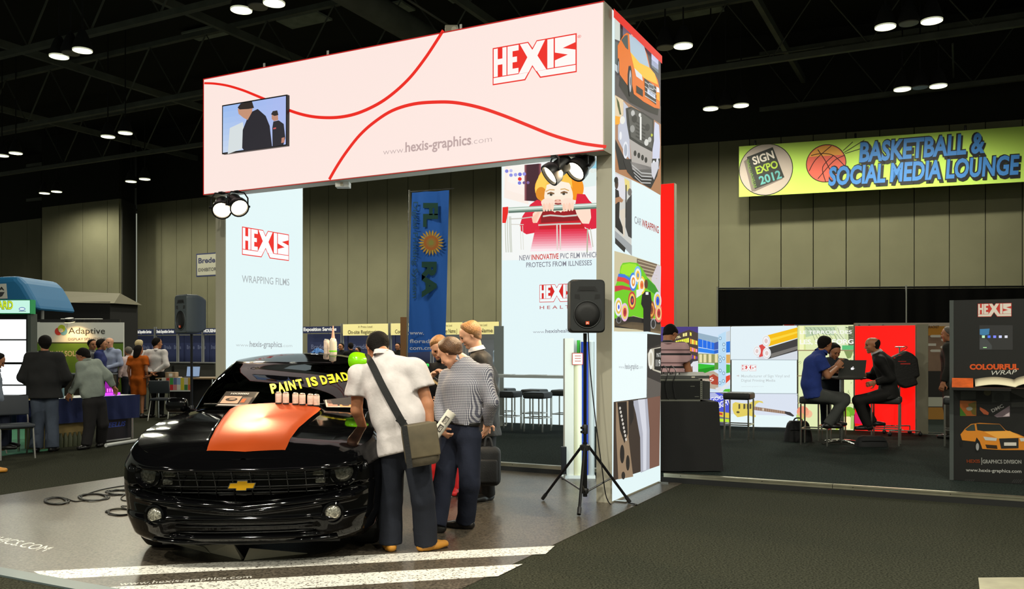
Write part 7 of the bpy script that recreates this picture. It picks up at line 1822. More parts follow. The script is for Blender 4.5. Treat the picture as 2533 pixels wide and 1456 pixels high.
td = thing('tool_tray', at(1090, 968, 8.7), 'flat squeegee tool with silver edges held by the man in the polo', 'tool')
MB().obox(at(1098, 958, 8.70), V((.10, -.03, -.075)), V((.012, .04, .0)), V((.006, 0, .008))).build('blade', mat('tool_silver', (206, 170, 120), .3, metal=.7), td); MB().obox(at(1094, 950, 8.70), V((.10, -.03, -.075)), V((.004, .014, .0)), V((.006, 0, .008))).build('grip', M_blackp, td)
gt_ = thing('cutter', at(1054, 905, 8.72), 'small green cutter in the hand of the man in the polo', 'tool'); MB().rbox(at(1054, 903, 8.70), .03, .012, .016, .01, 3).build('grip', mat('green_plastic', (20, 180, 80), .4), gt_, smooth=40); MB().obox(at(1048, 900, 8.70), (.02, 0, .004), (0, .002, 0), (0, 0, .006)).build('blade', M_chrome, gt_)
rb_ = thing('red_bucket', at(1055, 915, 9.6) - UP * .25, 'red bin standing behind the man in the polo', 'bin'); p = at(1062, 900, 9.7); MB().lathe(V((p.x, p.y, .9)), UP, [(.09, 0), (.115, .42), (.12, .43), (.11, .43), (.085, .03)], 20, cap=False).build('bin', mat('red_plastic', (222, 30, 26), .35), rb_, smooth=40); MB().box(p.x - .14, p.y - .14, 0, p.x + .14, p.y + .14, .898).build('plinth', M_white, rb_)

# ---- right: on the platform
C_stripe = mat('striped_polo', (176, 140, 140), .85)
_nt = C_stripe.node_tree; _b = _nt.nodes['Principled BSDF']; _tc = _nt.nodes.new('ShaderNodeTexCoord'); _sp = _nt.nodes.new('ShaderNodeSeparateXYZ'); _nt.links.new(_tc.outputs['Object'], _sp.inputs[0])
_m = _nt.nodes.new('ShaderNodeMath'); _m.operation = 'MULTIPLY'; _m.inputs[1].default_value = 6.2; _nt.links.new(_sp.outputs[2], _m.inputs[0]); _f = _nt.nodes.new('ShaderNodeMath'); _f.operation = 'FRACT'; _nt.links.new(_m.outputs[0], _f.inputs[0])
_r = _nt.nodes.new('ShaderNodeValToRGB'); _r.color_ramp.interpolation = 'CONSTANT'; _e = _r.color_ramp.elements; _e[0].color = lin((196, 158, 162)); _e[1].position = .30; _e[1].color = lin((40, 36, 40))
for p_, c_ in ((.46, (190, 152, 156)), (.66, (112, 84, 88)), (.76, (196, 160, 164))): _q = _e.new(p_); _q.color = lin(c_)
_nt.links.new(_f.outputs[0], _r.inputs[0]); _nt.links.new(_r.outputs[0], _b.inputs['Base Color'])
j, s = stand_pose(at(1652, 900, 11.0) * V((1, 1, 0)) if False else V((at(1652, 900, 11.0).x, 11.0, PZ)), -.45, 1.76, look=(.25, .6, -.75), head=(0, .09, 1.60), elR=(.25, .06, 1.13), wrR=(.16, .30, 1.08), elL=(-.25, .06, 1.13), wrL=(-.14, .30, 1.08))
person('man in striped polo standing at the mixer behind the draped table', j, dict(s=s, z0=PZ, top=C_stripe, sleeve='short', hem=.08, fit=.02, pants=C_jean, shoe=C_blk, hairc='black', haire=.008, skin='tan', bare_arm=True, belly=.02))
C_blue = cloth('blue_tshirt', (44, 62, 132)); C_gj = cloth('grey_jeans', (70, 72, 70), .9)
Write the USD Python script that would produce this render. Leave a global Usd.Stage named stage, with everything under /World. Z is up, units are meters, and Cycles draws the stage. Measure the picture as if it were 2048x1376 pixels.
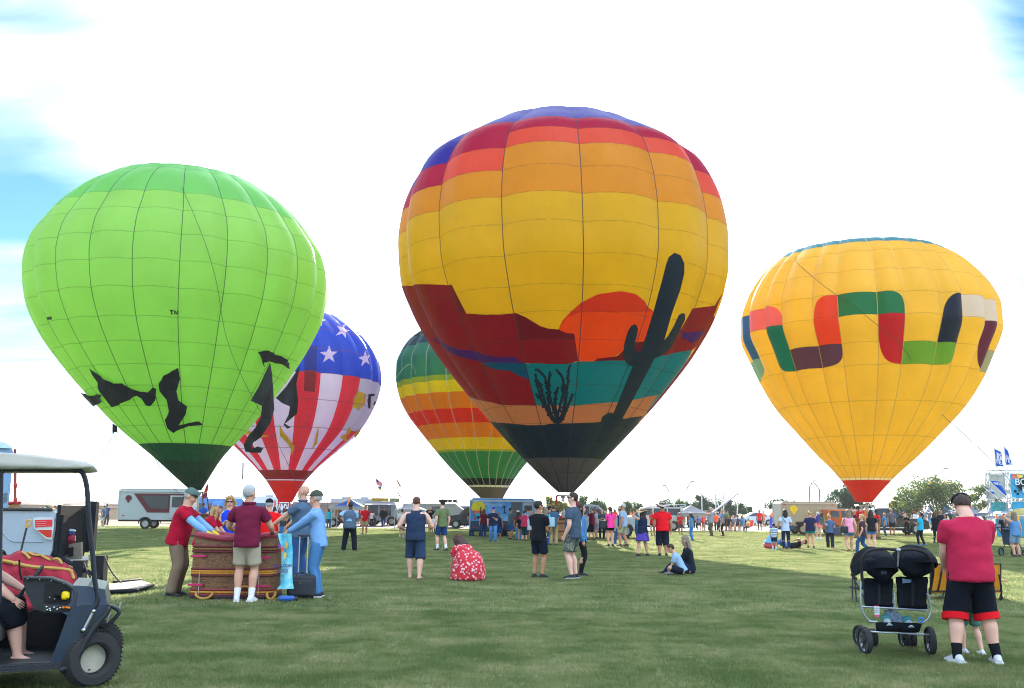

######

§ DIRECTIVE: Reproduce all the entries that precede this task, word for word, minus any pictures.

§ THE RESULT:
Write part 7 of the bpy script that recreates this picture. It picks up at line 1822. More parts follow. The script is for Blender 4.5. Treat the picture as 2533 pixels wide and 1456 pixels high.
td = thing('tool_tray', at(1090, 968, 8.7), 'flat squeegee tool with silver edges held by the man in the polo', 'tool')
MB().obox(at(1098, 958, 8.70), V((.10, -.03, -.075)), V((.012, .04, .0)), V((.006, 0, .008))).build('blade', mat('tool_silver', (206, 170, 120), .3, metal=.7), td); MB().obox(at(1094, 950, 8.70), V((.10, -.03, -.075)), V((.004, .014, .0)), V((.006, 0, .008))).build('grip', M_blackp, td)
gt_ = thing('cutter', at(1054, 905, 8.72), 'small green cutter in the hand of the man in the polo', 'tool'); MB().rbox(at(1054, 903, 8.70), .03, .012, .016, .01, 3).build('grip', mat('green_plastic', (20, 180, 80), .4), gt_, smooth=40); MB().obox(at(1048, 900, 8.70), (.02, 0, .004), (0, .002, 0), (0, 0, .006)).build('blade', M_chrome, gt_)
rb_ = thing('red_bucket', at(1055, 915, 9.6) - UP * .25, 'red bin standing behind the man in the polo', 'bin'); p = at(1062, 900, 9.7); MB().lathe(V((p.x, p.y, .9)), UP, [(.09, 0), (.115, .42), (.12, .43), (.11, .43), (.085, .03)], 20, cap=False).build('bin', mat('red_plastic', (222, 30, 26), .35), rb_, smooth=40); MB().box(p.x - .14, p.y - .14, 0, p.x + .14, p.y + .14, .898).build('plinth', M_white, rb_)

# ---- right: on the platform
C_stripe = mat('striped_polo', (176, 140, 140), .85)
_nt = C_stripe.node_tree; _b = _nt.nodes['Principled BSDF']; _tc = _nt.nodes.new('ShaderNodeTexCoord'); _sp = _nt.nodes.new('ShaderNodeSeparateXYZ'); _nt.links.new(_tc.outputs['Object'], _sp.inputs[0])
_m = _nt.nodes.new('ShaderNodeMath'); _m.operation = 'MULTIPLY'; _m.inputs[1].default_value = 6.2; _nt.links.new(_sp.outputs[2], _m.inputs[0]); _f = _nt.nodes.new('ShaderNodeMath'); _f.operation = 'FRACT'; _nt.links.new(_m.outputs[0], _f.inputs[0])
_r = _nt.nodes.new('ShaderNodeValToRGB'); _r.color_ramp.interpolation = 'CONSTANT'; _e = _r.color_ramp.elements; _e[0].color = lin((196, 158, 162)); _e[1].position = .30; _e[1].color = lin((40, 36, 40))
for p_, c_ in ((.46, (190, 152, 156)), (.66, (112, 84, 88)), (.76, (196, 160, 164))): _q = _e.new(p_); _q.color = lin(c_)
_nt.links.new(_f.outputs[0], _r.inputs[0]); _nt.links.new(_r.outputs[0], _b.inputs['Base Color'])
j, s = stand_pose(at(1652, 900, 11.0) * V((1, 1, 0)) if False else V((at(1652, 900, 11.0).x, 11.0, PZ)), -.45, 1.76, look=(.25, .6, -.75), head=(0, .09, 1.60), elR=(.25, .06, 1.13), wrR=(.16, .30, 1.08), elL=(-.25, .06, 1.13), wrL=(-.14, .30, 1.08))
person('man in striped polo standing at the mixer behind the draped table', j, dict(s=s, z0=PZ, top=C_stripe, sleeve='short', hem=.08, fit=.02, pants=C_jean, shoe=C_blk, hairc='black', haire=.008, skin='tan', bare_arm=True, belly=.02))
C_blue = cloth('blue_tshirt', (44, 62, 132)); C_gj = cloth('grey_jeans', (70, 72, 70), .9)
Write the USD Python script that would produce this render. Leave a global Usd.Stage named stage, with everything under /World. Z is up, units are meters, and Cycles draws the stage. Measure the picture as if it were 2048x1376 pixels.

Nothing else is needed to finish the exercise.